-------- DATASET RECORDS

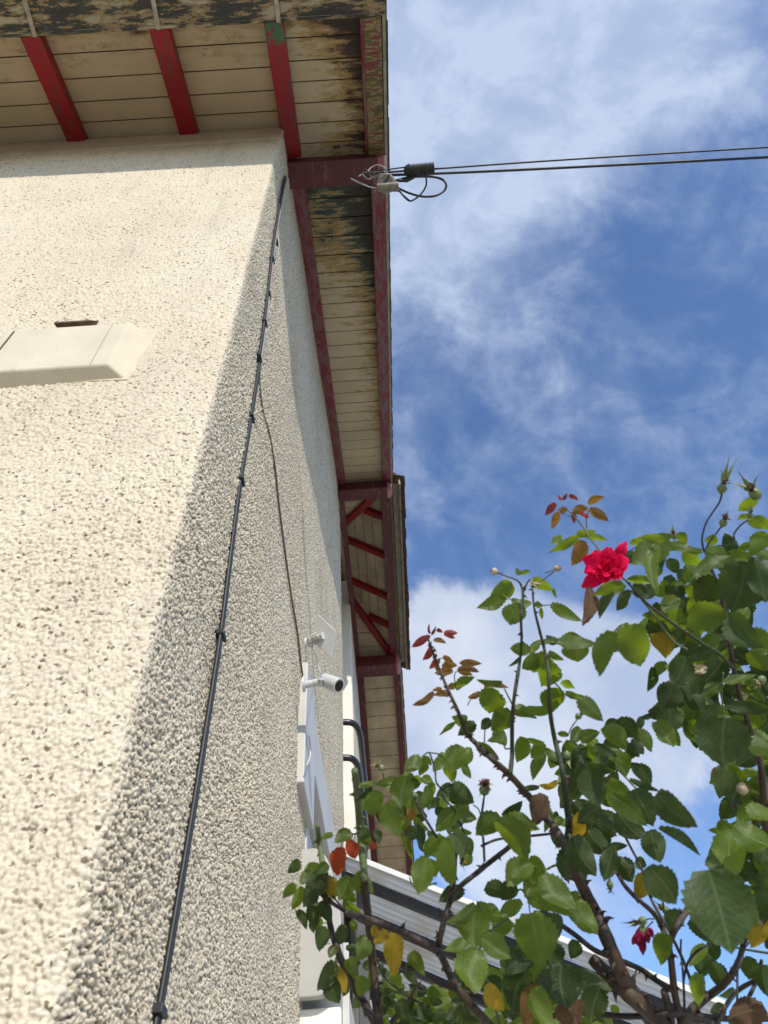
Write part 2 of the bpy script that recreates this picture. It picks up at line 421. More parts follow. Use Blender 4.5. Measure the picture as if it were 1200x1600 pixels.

----------------
-------- DATASET RECORDS

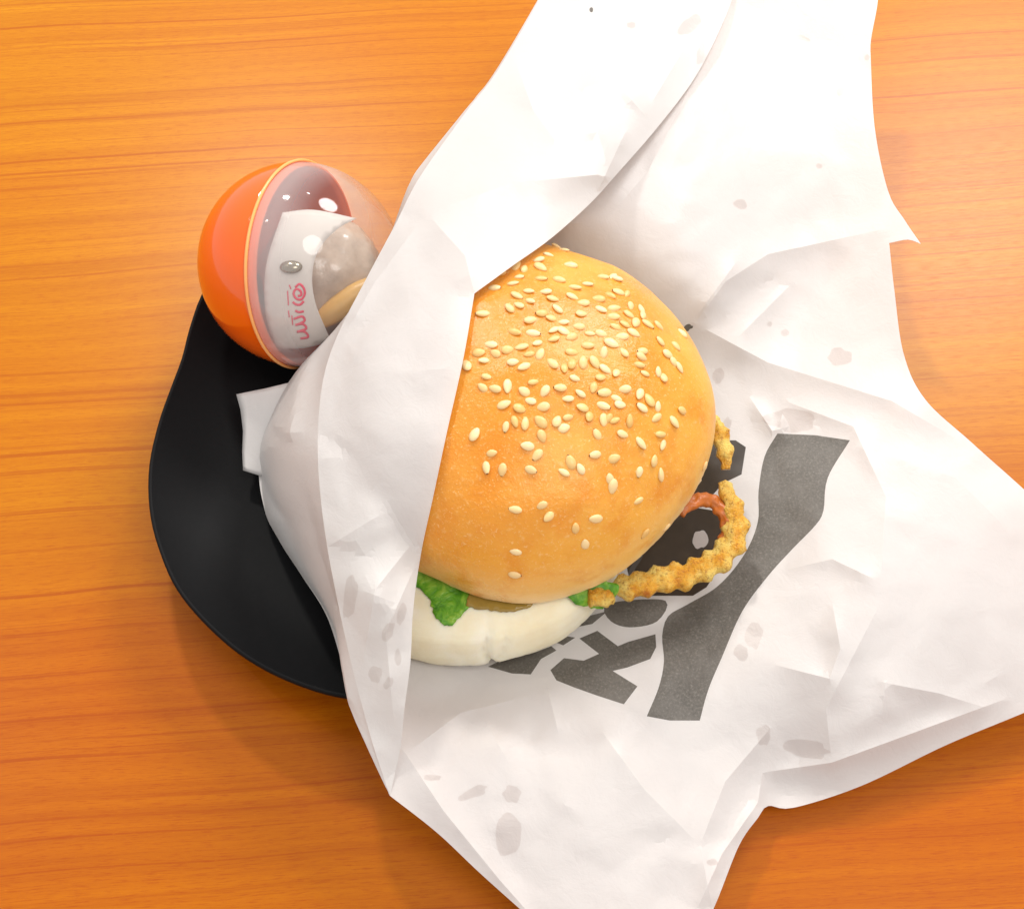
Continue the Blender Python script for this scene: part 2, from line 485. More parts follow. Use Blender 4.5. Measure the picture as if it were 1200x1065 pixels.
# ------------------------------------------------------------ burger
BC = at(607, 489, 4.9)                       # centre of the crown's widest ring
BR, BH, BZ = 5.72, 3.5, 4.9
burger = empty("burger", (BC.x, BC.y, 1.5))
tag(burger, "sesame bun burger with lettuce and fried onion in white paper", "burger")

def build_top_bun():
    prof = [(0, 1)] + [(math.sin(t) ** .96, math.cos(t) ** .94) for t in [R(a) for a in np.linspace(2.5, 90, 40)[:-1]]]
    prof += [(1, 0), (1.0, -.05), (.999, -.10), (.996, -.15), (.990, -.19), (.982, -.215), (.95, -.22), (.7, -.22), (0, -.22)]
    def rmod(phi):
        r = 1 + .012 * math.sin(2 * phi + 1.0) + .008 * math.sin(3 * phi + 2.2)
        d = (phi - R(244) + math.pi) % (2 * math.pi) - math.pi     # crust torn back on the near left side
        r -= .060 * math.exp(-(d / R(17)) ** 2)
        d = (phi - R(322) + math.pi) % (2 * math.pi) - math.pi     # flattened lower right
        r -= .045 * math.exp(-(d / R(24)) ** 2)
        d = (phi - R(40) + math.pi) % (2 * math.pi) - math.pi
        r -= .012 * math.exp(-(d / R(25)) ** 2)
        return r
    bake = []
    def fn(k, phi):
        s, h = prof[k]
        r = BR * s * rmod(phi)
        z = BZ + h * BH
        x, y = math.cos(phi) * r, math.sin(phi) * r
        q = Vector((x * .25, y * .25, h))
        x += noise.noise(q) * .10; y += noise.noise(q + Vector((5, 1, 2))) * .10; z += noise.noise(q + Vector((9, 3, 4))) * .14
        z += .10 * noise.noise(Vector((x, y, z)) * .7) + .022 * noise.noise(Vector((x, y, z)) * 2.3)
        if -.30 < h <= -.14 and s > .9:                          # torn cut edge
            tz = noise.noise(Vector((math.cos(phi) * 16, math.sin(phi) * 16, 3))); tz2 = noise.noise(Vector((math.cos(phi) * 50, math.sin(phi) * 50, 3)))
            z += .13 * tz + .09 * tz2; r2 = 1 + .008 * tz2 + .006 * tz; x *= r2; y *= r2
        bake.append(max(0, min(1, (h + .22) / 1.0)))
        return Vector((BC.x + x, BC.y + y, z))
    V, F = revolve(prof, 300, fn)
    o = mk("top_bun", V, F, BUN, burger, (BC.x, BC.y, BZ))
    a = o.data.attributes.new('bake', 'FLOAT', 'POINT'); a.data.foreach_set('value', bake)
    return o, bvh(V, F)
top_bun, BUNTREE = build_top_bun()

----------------

# [JOB]
Each line from the line containing "Continue the Blender" through the line containing "bun burger with" is to be transcribed exactly, and no other line.

# [RESULT BELOW]
Continue the Blender Python script for this scene: part 2, from line 485. More parts follow. Use Blender 4.5. Measure the picture as if it were 1200x1065 pixels.
# ------------------------------------------------------------ burger
BC = at(607, 489, 4.9)                       # centre of the crown's widest ring
BR, BH, BZ = 5.72, 3.5, 4.9
burger = empty("burger", (BC.x, BC.y, 1.5))
tag(burger, "sesame bun burger with lettuce and fried onion in white paper", "burger")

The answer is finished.